Market Overview: Crude Oil Futures
The Crude Oil bulls need follow-through buying following this week’s breakout above the bear trend line. They also need to create a breakout above the expanding triangle top. The bears want a reversal from a lower high major trend reversal, from a double top bear flag (May 29 and Jun 21) and from around the top of the broadening triangle.
Crude oil futures
The Weekly crude oil chart
- This week’s candlestick on the weekly Crude Oil chart was a consecutive bull bar closing in its upper half with a prominent tail above.
- Last week, we said that traders will see if the bulls can create a follow-through bull bar, even if it is only a bull doji.
- The bulls managed to create follow-through buying breaking above the bear trend line.
- They want a retest of the April 12 high after the recent pullback (Jun 4) and the bull trend line to act as support.
- They got a reversal from a wedge (Apr 22, May 8, and June 4) and a higher low major trend reversal.
- They hope to get a breakout above the broadening triangle.
- If there is a pullback, the bulls want the 20-week EMA to act as support.
- The bulls need to create a follow-through bull bar following this week’s breakout above the bear trend line.
- The bears got 3 pushes lower forming a wedge (Apr 22, May 8, and June 4).
- They see the last two weeks as a pullback and want the market to reverse back below the 20-week EMA.
- They want a reversal from a lower high major trend reversal, from a double top bear flag (May 29 and Jun 21) and from around the top of the broadening triangle.
- They hope to get a retest of the June 4 low, even if it forms a higher low.
- Since this week’s candlestick is a bull bar closing in its upper half, it is a buy signal bar for next week (prominent tail above). It is not a strong sell signal bar.

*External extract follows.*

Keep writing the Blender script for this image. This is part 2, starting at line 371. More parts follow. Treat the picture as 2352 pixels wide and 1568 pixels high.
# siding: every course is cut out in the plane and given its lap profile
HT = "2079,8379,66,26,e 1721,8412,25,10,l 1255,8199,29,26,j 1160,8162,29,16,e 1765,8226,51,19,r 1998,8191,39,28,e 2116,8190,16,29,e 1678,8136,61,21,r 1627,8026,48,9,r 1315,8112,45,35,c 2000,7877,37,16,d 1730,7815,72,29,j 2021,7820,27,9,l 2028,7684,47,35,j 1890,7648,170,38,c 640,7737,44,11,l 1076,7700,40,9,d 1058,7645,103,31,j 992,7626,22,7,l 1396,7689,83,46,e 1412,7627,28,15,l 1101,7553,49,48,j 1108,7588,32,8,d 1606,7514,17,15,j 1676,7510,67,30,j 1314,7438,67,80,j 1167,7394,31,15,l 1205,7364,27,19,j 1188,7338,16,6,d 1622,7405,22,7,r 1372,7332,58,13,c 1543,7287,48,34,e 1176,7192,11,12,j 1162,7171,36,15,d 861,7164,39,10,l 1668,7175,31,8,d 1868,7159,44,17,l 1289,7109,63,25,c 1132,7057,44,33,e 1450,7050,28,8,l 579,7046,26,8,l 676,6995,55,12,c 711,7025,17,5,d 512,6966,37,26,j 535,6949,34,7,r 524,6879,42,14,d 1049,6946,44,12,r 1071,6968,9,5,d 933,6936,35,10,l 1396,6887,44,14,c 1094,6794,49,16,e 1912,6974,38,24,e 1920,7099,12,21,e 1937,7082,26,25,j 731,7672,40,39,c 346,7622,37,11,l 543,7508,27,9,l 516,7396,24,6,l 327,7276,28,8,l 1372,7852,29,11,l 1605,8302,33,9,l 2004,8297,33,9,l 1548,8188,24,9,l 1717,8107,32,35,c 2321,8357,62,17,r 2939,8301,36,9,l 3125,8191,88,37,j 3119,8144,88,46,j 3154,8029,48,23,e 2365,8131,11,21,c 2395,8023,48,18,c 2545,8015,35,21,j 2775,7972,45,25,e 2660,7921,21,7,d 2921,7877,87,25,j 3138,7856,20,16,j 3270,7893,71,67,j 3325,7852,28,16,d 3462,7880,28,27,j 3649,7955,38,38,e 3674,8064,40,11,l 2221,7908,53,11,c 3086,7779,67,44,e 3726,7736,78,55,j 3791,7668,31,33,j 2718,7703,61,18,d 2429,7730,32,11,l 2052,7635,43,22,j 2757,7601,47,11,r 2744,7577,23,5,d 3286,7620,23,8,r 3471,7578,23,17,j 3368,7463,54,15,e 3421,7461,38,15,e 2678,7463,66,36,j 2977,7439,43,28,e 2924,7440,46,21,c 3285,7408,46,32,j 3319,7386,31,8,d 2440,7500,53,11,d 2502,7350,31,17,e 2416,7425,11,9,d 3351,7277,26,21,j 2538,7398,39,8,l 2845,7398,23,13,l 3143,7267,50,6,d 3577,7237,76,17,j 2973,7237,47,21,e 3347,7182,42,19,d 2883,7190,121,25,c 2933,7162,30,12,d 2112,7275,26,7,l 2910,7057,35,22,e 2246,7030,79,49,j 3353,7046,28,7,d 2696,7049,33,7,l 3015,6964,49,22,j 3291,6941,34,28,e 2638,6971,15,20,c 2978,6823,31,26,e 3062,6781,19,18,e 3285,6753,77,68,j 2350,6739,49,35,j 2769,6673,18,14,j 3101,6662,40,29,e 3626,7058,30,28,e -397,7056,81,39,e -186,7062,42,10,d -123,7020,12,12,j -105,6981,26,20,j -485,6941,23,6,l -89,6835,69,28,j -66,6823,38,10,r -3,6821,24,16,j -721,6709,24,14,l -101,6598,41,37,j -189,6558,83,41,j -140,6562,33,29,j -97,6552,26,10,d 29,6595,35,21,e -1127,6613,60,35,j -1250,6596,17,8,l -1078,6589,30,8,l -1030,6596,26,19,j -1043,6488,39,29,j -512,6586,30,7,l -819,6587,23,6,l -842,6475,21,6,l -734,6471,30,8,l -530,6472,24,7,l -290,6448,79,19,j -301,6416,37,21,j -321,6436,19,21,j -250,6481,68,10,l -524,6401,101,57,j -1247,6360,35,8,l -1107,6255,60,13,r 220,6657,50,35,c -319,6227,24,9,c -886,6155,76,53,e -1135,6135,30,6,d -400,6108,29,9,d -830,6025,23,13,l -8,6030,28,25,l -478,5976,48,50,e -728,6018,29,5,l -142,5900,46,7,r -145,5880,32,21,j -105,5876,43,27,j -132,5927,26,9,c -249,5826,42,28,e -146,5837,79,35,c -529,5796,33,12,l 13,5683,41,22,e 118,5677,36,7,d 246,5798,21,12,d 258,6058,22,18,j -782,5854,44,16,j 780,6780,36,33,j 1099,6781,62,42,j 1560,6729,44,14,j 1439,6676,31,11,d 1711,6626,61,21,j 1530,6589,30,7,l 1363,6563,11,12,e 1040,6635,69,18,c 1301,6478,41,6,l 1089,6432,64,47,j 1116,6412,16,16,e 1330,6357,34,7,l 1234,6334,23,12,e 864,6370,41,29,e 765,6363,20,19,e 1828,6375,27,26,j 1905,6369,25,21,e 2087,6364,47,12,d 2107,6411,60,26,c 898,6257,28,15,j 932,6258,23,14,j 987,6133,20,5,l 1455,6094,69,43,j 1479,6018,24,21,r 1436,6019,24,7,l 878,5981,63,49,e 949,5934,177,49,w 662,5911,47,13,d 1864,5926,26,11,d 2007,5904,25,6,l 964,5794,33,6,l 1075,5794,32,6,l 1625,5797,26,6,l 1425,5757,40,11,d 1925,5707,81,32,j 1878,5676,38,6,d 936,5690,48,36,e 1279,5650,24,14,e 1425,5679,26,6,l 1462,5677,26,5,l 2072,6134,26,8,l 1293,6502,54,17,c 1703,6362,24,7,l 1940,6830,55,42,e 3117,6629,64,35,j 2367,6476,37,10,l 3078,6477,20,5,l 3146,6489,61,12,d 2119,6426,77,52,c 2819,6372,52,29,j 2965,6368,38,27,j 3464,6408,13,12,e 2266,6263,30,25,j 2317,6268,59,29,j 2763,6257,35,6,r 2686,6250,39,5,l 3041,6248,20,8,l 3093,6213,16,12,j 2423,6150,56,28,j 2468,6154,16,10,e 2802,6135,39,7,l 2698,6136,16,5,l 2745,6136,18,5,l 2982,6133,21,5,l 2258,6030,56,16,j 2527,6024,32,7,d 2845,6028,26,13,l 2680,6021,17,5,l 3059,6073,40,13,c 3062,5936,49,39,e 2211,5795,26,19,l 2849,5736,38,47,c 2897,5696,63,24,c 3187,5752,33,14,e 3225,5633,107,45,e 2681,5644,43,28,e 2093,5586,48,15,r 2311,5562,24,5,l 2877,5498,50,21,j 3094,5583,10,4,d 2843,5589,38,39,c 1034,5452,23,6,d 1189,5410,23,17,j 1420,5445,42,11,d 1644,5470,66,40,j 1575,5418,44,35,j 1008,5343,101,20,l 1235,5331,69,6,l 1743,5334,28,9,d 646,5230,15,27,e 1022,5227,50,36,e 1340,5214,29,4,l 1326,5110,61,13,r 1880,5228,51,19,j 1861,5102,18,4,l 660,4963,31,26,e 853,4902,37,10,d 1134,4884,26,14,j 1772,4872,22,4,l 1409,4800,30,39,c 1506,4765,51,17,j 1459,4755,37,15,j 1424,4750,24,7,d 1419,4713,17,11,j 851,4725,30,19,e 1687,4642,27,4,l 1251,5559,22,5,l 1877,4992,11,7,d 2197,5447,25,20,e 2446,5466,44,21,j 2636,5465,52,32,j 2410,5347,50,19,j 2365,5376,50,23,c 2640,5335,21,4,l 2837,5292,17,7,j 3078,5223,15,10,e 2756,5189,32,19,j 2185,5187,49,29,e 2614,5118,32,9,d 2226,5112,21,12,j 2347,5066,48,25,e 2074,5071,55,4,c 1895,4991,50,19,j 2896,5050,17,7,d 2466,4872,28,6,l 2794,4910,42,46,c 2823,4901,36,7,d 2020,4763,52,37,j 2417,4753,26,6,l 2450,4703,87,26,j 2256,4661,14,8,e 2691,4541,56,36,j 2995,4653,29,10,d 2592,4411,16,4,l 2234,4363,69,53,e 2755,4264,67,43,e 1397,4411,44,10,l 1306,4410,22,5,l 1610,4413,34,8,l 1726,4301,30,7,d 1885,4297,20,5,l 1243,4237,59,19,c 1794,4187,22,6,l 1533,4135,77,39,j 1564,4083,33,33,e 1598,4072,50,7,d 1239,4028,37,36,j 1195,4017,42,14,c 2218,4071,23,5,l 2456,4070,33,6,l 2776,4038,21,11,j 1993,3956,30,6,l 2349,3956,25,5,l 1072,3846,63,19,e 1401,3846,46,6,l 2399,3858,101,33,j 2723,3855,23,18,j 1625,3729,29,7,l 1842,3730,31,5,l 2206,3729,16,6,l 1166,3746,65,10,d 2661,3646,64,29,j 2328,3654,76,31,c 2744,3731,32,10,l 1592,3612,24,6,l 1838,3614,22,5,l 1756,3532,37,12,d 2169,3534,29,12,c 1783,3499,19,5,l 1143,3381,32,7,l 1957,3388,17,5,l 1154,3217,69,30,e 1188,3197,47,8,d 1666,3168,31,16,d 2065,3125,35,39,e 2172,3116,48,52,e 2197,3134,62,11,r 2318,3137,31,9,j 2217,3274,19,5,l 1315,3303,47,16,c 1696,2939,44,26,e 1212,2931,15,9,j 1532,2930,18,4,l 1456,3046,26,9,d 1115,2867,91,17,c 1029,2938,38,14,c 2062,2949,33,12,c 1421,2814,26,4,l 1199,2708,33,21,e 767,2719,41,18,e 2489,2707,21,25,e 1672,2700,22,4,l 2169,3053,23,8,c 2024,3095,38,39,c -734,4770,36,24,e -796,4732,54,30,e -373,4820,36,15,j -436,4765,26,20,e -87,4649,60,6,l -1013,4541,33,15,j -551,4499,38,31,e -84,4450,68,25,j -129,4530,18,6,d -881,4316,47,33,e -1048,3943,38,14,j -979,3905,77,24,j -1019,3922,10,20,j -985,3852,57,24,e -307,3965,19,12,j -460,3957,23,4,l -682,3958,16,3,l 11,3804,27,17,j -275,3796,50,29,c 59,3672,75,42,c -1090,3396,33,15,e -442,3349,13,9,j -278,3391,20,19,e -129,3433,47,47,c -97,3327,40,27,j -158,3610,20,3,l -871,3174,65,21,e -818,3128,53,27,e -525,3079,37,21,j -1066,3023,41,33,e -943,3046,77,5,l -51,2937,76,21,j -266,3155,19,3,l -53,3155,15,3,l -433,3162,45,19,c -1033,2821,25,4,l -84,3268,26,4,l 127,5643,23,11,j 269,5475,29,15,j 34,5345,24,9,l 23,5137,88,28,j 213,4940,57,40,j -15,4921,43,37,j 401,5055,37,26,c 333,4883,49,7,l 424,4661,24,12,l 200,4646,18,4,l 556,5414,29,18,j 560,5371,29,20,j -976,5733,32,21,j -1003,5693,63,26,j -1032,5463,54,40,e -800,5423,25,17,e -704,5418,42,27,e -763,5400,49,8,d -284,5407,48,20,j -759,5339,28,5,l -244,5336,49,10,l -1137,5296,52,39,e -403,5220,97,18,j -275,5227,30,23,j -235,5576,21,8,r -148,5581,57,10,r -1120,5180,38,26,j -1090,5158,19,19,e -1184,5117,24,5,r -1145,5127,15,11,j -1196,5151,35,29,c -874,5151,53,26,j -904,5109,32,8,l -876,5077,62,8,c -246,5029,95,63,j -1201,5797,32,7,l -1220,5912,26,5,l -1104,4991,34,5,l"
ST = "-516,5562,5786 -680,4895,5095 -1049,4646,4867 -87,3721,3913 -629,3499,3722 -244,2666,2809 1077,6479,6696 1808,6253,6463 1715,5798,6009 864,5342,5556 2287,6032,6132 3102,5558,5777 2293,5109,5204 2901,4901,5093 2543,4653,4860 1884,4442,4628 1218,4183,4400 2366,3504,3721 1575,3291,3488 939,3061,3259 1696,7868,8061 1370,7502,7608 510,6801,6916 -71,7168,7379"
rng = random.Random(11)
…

- The market may still trade at least a little higher.
- Traders will see if the bulls can create another follow-through bull bar next week (preferably breaking above the broadening triangle).
- If the bulls can create follow-through buying, especially one trading far above the broadening triangle, the odds of a retest of the April highs will increase.
- Or will the market trade slightly higher but stall and close with a long tail above or with a bear body?
- The market is trading around the middle of the large trading range. It is an area of balance.
- The market is in a large trading range (Trading range high: September 29, Trading range low: May 4).
- Traders will BLSH (Buy Low, Sell High) until there is a breakout from either direction with sustained follow-through buying/selling.
- Poor follow-through and reversals are hallmarks of a trading range.
- Sidenote: The prospect of a broadening war in the Middle East can cause volatility in energy prices.
The Daily crude oil chart
- The market traded sideways to up for the week with a small pullback on Friday.
- Last week, we said that traders would see if the bulls can create consecutive bull bars trading far above the 20-day EMA and the bear trend line. Or will the market stall (around the bear trend line area or the 20-day EMA again) and reverse lower?
- The bulls got a strong breakout trading far above the 20-day EMA and the bear trend line.
- They see the move down to June 4 simply as a deep pullback.
- They got a reversal from a wedge bull flag (Apr 18, May 8, and Jun 4) and a higher low major trend reversal.
- The move up since June 4 is in a tight bull channel and the bulls have a 6-bar bull micro channel. That means persistent buying.
- The bulls need to create a breakout above the expanding triangle with follow-through buying to increase the odds of a retest of the April high.
- If there is a pullback, the bulls want the 20-day EMA to act as support.
- The bear got a three-legged pullback (therefore a wedge – Apr 18, May 8, and Jun 4) trading below the 20-day EMA.
- They see the move from June 4 simply as a deep pullback.
- They want the market to stall around the current levels (around the expanding triangle high) followed by a retest of the June 4 low.
- They want a reversal from a double top bear flag (May 29 and Jun 21) and a lower high.
- The problem with the bear’s case is that the move up since June 4 is very strong.
- They need to create consecutive bear bars closing near their lows to indicate that they are back in control.
- So far, the market is trading slightly above the middle of the trading range which is an area of balance and a magnet.
- The move up from June 4 is in a tight bull channel with strong bull bars closing near their highs.
- The odds slightly favor the market to still be in the sideways-to-up phase still and favor at least a small second leg sideways-to-up after a small pullback.
- If a pullback begins, traders will see the strength of the pullback.
- If it is weak and shallow, holding above the middle of the trading range and the 20-day EMA, the odds of a retest of the current leg extreme (now Jun 21 high) will increase.
- Poor follow-through and reversals are hallmarks of a trading range.
- Sidenote: The prospect of a broadening war in the Middle East can cause volatility in energy prices.